Eventually, Matsuda learned — then taught — monkey-style kung fu, a rare and difficult discipline because, as he put it, “people don’t like to be low to the ground.” He is the last teacher of this style in the U.S.


Professionally, he has had a long career in marketing, and his design experience helped form the museum’s exhibits, most of which he created himself. Others have been donated by Hollywood friends of the museum — the terra cotta warrior in the entrance, for example, was carved by Paul Wee, an animator for “The Simpsons.”

The museum began as a road show in 1999 — a booth at various conventions around California. As the booth’s popularity grew, so did the booth itself, and eventually Matsuda leased space for the collection in Santa Clarita in 2007.

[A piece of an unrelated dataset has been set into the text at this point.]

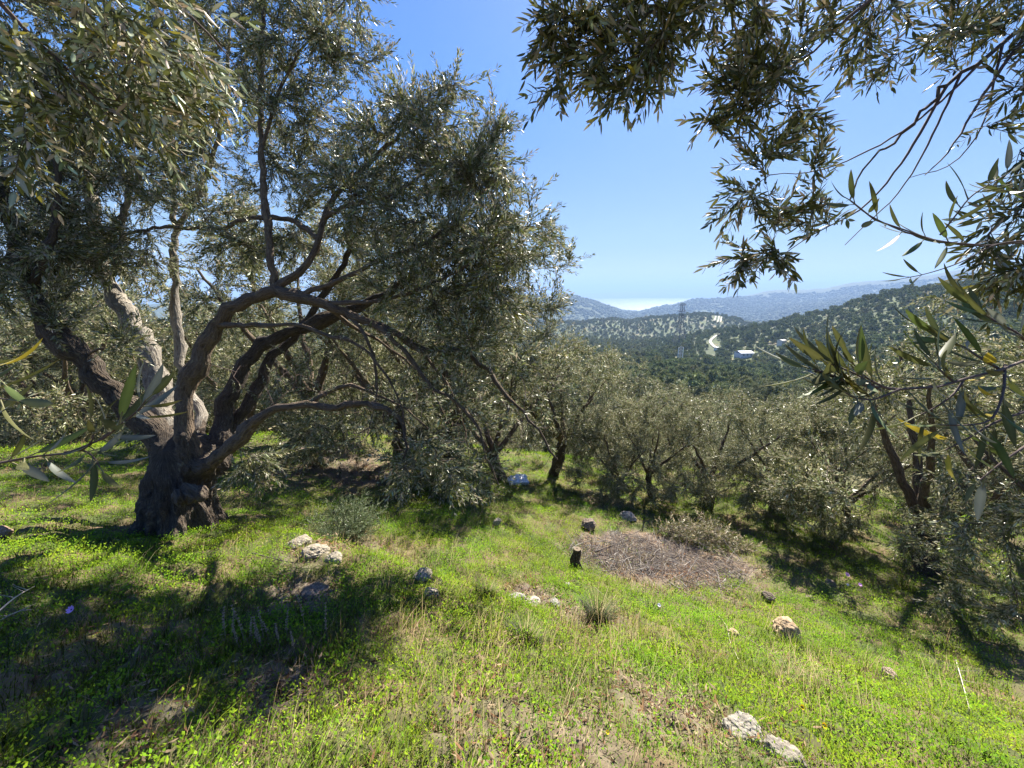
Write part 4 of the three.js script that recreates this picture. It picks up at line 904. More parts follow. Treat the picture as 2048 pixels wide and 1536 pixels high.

When plans for a permanent Santa Clarita location evaporated, museum officials looked elsewhere. They found all the space they would need at a former office near the corner of Magnolia Boulevard and Buena Vista Street. The museum opened in its permanent Burbank location on June 25.

“This is a great city here, and I think we’re home,” Matsuda said.

Just past the shark teeth-laden blunt instruments of the Hawaiian islands, we toured the fighting category that is wholly American — the professional Mixed Martial Arts wall. Beyond that is a timeline of movies’ and television’s influence on the martial arts, and here I found more weapons, this time from “Big Trouble in Little China.” There are another 60 weapons in the museum’s archives; ready to rotate in and out as time goes on and the museum continues to grow.

A small gathering space is where the real mission of the museum will be carried out. Beginning this month, the Martial Arts History Museum will begin a seminar series that will cover samurai swords to sushi to book readings and movie screenings.

It is through these that Matsuda and the museum will tell the stories of the cultures that developed these fighting styles, and how these cultures grew and prospered and lived.

It is two days before July 4, and Michael is impressed that people are walking in off the street on a holiday weekend. He plays the role of greeter and tour guide, and can expound on any of the cultural displays that line the walls and ceilings.


He is in his museum, and he is home.